======== Supplied information
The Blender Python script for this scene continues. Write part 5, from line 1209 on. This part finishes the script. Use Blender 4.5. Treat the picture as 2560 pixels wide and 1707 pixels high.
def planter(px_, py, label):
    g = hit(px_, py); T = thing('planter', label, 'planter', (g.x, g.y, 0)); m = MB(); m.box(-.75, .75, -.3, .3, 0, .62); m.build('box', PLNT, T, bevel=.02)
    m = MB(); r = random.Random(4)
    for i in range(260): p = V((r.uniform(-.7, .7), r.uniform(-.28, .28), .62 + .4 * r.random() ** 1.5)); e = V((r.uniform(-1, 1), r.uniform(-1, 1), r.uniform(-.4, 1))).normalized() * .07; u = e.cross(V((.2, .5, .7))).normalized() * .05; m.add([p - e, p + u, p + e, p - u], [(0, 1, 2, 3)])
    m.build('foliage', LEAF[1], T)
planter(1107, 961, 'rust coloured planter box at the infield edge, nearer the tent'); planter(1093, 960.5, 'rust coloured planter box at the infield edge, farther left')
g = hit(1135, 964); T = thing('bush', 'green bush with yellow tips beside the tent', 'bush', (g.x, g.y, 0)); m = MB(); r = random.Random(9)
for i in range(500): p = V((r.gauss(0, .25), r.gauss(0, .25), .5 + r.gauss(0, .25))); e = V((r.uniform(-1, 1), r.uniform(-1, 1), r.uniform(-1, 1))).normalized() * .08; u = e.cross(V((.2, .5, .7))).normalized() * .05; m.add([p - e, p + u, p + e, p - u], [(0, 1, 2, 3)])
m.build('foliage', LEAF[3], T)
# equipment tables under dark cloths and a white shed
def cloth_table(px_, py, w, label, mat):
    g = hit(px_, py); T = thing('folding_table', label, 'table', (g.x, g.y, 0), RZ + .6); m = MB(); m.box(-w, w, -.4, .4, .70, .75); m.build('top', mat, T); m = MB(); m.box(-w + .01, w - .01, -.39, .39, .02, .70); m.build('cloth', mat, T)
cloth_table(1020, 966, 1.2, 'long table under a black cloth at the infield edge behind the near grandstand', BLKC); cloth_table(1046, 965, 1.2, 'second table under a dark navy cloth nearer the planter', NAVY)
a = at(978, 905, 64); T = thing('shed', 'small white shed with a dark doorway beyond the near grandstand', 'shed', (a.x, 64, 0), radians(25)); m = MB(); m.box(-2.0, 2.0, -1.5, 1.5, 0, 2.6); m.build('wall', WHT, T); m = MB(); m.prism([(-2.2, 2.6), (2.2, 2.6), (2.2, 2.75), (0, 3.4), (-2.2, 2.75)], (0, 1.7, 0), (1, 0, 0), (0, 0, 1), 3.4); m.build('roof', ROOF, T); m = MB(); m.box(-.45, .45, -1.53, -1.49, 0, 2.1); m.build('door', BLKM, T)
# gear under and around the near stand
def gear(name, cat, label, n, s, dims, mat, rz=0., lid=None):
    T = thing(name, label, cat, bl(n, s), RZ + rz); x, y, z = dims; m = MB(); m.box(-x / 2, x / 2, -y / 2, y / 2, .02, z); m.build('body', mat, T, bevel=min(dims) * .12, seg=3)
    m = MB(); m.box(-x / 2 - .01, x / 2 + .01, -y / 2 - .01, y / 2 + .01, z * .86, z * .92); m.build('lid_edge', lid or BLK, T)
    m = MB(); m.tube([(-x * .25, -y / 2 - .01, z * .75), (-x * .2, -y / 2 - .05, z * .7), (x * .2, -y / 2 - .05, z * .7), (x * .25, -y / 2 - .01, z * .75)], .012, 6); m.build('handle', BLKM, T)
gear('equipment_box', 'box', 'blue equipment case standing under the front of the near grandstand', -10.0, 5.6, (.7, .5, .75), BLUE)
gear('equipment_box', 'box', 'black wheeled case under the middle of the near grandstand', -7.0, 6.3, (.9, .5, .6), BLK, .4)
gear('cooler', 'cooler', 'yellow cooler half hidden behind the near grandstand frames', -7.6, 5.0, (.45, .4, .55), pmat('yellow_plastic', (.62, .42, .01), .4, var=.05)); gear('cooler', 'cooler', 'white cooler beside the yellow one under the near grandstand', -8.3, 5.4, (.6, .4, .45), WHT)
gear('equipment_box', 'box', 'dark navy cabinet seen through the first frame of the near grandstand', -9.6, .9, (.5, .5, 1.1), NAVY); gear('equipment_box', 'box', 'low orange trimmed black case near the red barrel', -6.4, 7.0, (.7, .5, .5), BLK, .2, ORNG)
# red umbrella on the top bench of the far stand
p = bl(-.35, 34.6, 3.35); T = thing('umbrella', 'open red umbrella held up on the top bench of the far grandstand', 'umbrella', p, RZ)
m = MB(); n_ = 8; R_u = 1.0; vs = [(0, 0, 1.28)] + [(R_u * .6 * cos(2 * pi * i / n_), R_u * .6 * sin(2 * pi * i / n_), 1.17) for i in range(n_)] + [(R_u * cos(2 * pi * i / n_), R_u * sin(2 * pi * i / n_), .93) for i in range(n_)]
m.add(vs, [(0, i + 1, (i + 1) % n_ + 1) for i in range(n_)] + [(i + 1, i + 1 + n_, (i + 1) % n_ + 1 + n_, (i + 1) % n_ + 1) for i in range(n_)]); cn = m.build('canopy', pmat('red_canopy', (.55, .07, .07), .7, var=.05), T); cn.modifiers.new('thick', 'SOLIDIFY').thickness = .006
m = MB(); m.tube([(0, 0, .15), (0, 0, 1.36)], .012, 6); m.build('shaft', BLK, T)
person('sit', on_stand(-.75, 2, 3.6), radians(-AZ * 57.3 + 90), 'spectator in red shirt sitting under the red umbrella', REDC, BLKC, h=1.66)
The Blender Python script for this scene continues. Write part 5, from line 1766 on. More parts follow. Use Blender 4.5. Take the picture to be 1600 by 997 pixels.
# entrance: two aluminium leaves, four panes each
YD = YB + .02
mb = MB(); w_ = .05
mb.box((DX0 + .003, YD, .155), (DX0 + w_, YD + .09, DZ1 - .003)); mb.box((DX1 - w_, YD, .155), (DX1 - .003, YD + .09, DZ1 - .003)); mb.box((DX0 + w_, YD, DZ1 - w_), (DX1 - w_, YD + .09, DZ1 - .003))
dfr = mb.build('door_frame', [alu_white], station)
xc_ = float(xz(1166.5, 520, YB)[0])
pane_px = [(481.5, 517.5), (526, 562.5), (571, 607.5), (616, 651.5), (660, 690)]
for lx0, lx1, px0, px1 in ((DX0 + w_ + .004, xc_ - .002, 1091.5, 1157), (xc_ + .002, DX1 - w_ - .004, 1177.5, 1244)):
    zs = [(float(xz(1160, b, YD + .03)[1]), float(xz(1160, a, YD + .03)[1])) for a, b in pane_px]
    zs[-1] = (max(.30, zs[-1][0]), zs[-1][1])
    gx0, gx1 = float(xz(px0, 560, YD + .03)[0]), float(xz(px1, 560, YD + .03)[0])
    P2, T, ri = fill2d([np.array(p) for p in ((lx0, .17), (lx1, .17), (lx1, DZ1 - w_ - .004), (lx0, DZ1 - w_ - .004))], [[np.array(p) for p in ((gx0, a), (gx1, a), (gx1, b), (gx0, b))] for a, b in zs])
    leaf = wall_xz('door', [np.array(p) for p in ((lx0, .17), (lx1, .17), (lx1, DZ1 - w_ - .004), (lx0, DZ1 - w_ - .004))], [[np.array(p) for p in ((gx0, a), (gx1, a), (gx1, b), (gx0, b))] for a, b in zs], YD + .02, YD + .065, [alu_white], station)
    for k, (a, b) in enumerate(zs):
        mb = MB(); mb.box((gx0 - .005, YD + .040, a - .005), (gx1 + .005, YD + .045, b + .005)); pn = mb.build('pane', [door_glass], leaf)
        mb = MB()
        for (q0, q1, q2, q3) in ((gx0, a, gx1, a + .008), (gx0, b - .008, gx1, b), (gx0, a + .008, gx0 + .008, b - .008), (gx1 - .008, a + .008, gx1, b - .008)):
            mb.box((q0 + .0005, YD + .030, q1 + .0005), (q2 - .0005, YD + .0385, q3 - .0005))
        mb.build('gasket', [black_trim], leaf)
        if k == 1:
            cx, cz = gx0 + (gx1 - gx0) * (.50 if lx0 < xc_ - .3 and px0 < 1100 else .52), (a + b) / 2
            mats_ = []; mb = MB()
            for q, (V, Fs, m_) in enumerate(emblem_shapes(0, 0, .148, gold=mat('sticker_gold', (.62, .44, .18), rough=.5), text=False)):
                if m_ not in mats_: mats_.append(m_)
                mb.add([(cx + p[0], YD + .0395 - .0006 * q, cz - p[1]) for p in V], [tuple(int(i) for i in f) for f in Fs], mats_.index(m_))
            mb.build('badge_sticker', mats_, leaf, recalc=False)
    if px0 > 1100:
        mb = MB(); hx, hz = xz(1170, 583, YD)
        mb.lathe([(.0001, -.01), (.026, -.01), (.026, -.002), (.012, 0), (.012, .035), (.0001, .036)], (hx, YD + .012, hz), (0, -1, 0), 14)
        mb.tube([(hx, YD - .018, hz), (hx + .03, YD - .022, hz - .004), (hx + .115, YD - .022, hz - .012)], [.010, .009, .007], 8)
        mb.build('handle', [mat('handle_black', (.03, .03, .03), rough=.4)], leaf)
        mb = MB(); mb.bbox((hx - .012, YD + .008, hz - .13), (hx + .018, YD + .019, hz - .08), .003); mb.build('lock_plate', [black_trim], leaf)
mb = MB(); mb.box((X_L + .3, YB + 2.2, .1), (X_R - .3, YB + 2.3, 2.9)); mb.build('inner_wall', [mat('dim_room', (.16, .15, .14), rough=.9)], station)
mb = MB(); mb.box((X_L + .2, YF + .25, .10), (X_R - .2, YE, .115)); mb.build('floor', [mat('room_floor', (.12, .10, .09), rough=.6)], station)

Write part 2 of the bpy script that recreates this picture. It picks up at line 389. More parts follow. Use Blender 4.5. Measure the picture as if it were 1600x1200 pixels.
================
**Brief**
Go back to the data above and please quote exactly, and only, the lines from the line with "mb = MB(); mb.box((X_L + .2, YF" through its last line.

**Problem solution**
mb = MB(); mb.box((X_L + .2, YF + .25, .10), (X_R - .2, YE, .115)); mb.build('floor', [mat('room_floor', (.12, .10, .09), rough=.6)], station)

Write part 2 of the bpy script that recreates this picture. It picks up at line 389. More parts follow. Use Blender 4.5. Measure the picture as if it were 1600x1200 pixels.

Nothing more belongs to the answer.